Williamson has participated in biennales around the world, including the Kochi Muziris Biennale (2019); several Havana Biennales as well as Sydney, Istanbul, Venice and Johannesburg biennales.
Major international solo exhibitions include: 'Between Memory and Forgetting,' The Box, Plymouth, UK (2023); 'Other Voices, Other Cities,' Las Palmas (2023); 'Can’t Remember, Can’t Forget,' Apartheid Museum, Johannesburg (2017); 'Other Voices, Other Cities,' SCAD Museum of Art, Georgia (2015), 'Messages from the Moat,' Den Haag, (2003) and 'The Last Supper Revisited,' National Museum of African Art, Smithsonian Institute, Washington D.C. (2002).
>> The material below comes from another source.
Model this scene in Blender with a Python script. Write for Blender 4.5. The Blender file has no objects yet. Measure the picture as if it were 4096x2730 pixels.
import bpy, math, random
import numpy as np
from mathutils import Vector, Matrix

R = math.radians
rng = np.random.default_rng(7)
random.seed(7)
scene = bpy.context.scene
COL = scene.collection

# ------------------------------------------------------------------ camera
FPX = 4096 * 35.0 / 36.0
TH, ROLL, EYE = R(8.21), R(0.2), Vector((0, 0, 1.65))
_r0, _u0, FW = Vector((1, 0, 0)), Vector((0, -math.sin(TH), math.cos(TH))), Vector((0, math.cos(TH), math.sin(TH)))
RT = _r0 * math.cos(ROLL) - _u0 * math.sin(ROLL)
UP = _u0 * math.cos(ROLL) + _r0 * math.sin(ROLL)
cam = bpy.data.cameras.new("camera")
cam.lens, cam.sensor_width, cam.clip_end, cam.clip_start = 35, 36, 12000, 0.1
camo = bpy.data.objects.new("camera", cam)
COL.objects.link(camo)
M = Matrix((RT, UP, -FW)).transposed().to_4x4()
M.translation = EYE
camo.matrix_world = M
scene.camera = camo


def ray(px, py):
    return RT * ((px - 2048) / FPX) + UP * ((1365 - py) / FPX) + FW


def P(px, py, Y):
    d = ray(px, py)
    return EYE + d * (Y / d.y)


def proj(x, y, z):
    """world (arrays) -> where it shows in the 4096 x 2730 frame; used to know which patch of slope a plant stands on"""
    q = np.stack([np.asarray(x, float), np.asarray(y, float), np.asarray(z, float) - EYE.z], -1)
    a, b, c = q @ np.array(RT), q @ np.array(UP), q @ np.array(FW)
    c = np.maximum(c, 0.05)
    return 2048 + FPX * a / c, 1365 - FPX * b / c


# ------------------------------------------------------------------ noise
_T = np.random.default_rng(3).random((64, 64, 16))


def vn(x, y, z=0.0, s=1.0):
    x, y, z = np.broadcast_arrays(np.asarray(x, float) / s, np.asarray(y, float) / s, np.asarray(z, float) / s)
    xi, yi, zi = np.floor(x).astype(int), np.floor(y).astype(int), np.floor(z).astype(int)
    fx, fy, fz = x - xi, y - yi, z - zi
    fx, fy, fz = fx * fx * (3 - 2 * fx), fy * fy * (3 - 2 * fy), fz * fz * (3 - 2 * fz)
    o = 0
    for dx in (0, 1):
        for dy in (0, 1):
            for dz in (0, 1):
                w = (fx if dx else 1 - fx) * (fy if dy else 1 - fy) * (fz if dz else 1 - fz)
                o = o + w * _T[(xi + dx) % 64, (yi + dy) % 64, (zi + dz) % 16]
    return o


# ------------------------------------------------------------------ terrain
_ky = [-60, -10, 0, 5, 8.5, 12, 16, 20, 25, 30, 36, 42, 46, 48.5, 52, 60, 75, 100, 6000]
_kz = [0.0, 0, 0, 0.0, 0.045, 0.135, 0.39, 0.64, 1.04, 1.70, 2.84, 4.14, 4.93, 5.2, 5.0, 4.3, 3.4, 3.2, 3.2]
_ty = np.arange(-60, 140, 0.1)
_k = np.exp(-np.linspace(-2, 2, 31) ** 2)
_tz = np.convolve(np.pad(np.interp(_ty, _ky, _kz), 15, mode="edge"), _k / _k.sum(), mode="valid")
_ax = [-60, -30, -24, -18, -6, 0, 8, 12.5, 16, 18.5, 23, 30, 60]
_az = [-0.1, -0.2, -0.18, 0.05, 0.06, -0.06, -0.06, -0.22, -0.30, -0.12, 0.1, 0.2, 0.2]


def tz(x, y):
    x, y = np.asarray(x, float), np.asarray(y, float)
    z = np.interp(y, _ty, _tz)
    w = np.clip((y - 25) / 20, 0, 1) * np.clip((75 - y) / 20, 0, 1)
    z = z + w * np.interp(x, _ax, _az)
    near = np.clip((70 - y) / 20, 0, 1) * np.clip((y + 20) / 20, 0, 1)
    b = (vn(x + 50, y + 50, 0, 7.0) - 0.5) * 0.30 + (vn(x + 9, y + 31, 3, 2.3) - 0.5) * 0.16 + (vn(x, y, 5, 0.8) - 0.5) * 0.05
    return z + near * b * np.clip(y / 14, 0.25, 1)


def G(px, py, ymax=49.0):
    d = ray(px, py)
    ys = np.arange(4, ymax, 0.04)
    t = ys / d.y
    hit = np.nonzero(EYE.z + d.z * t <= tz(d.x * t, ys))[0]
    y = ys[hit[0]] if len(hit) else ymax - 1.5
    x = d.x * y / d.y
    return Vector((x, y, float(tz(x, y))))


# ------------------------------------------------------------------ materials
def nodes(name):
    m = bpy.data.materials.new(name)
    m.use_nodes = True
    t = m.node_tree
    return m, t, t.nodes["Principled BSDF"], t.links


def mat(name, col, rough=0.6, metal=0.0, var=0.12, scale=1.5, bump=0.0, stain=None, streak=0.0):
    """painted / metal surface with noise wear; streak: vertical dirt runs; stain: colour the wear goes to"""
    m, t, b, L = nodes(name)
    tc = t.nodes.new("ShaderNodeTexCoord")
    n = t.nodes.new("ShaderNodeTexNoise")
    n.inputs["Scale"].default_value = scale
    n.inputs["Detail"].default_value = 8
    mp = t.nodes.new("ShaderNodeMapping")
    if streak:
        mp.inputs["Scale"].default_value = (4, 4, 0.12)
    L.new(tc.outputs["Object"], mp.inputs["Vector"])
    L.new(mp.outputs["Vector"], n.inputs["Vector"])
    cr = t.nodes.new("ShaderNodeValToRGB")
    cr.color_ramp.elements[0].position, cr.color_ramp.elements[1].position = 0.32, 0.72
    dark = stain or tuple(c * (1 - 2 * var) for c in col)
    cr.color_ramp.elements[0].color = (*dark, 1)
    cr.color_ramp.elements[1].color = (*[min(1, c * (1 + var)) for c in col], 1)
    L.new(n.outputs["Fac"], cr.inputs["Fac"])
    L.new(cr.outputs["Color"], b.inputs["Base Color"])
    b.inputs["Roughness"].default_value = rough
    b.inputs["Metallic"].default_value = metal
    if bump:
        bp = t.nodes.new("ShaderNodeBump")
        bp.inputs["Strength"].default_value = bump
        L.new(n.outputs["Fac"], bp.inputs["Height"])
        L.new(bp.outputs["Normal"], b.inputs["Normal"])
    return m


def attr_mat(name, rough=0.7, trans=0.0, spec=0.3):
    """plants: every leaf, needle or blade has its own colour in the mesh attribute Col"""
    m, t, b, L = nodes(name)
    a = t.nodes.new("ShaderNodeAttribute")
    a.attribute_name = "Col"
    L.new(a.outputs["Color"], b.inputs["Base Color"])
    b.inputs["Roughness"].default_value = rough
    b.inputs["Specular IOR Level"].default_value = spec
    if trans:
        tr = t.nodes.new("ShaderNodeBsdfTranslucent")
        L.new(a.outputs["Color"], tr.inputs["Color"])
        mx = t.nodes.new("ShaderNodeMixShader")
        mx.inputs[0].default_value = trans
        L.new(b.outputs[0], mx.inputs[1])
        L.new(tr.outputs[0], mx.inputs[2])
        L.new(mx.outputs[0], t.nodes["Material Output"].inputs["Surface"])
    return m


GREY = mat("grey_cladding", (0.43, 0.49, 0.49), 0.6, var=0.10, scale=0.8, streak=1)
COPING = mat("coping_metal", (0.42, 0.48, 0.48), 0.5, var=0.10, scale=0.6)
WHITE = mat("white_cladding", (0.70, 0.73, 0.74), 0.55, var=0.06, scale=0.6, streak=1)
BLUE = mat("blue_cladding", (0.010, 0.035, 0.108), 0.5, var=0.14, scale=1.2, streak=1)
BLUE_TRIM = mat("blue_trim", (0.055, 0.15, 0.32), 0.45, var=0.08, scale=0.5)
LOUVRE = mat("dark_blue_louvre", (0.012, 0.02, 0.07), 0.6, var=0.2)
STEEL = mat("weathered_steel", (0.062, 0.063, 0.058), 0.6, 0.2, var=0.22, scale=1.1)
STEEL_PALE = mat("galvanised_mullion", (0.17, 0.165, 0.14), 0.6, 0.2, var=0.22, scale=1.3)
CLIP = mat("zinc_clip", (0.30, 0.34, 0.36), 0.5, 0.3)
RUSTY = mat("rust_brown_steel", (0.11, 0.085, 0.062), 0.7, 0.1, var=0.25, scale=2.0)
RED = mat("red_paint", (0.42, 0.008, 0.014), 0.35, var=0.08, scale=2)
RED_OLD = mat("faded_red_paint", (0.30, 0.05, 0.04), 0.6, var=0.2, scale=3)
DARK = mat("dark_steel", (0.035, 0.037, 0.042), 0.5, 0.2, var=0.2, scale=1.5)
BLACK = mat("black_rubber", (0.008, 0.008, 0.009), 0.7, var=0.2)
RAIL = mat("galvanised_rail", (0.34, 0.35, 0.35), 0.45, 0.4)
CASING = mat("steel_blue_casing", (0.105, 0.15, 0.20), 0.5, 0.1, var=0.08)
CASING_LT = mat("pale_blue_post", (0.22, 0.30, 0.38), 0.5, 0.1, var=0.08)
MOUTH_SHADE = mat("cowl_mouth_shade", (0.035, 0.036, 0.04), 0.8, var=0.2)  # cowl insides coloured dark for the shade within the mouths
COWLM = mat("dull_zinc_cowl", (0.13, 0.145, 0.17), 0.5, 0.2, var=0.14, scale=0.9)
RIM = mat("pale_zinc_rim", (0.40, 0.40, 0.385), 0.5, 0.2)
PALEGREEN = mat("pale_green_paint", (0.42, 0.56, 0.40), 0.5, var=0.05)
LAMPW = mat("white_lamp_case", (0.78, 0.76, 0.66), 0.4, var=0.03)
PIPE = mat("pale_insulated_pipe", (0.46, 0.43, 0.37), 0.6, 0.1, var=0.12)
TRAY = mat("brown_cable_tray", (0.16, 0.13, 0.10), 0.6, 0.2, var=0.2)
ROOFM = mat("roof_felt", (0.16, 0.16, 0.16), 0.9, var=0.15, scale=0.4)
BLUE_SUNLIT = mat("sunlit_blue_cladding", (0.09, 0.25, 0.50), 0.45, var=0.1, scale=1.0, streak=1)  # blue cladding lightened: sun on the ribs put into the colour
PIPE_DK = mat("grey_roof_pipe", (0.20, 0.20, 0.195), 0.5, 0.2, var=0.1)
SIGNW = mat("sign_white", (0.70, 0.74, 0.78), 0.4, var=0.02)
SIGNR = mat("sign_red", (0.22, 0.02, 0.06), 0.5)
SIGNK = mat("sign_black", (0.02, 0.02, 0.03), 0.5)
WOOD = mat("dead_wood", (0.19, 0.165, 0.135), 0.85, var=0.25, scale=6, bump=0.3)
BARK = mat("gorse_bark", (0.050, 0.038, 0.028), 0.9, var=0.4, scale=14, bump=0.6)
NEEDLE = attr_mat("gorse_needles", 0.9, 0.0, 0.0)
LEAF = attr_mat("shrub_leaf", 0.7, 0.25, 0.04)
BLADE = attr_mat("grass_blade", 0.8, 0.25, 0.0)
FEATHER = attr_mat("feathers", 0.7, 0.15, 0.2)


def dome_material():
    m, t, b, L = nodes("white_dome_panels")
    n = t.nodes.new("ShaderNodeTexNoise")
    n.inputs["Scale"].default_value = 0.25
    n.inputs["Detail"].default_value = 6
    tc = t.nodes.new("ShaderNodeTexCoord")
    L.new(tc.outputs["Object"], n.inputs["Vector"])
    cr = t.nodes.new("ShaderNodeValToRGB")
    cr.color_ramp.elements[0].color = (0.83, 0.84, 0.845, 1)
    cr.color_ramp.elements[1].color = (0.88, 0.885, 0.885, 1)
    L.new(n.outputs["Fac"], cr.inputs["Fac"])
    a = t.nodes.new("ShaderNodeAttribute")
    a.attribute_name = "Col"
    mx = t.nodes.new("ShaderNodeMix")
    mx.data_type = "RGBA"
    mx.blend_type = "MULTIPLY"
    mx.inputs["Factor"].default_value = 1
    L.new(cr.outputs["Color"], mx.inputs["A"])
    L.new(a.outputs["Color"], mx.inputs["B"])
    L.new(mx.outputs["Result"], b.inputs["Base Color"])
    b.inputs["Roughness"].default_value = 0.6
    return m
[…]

Group exhibitions include: 'Tell Me What You Remember,' Barnes Foundation (2023); 'Breaking Down the Walls - 150 years of Collecting Art at Iziko,' Iziko South African Museum (2022); 'RESIST! The 1960s Protests, Photography and Visual Legacy,' BOZAR Centre for Fine Arts, Brussels (2018); 'Women House,' La Monnaie de Paris and National Museum for Women in the Arts (Washington D.C) (2017, 2018); 'Being There,' Fondation Louis Vuitton, Paris (2017); 'Rise and Fall of Apartheid: Photography and the Bureaucracy of Everyday Life,' International Centre for Photography in New York and the Museum Africa in Johannesburg (2014); 'The Short Century,' Museum Villa Stuck, Munich, House of World Cultures, Berlin, Museum of Contemporary Art, Chicago, and P.S.1 New York (2001-2).
Collections include: the Museum of Modern Art, New York; Tate Modern, London; Victoria & Albert Museum, London; Pompidou Centre, Paris; Hammer Museum, Los Angeles; the National Museum of African Art, Smithsonian Institution, Washington D.C; Iziko South African National Gallery, Cape Town and the Johannesburg Art Gallery, Johannesburg. Williamson has authored two books - ‘South African Art Now’ (2009) and ‘Resistance Art in South Africa’ (1989).
Awards and fellowships include: The Living Legends Award (2020), attributed by the South African government’s Department of Sports, Arts and Culture; the University of Johannesburg’s Ellen Kuzwayo Award (2018); the Rockefeller Foundation’s Bellagio Creative Arts Fellowship (2011); the Smithsonian’s Visual Artist Research Award Fellowship (2007) and the Lucas Artists Residency Fellowship (2005) from Montalvo Art Center in California.
Williamson lives and works in Cape Town, South Africa.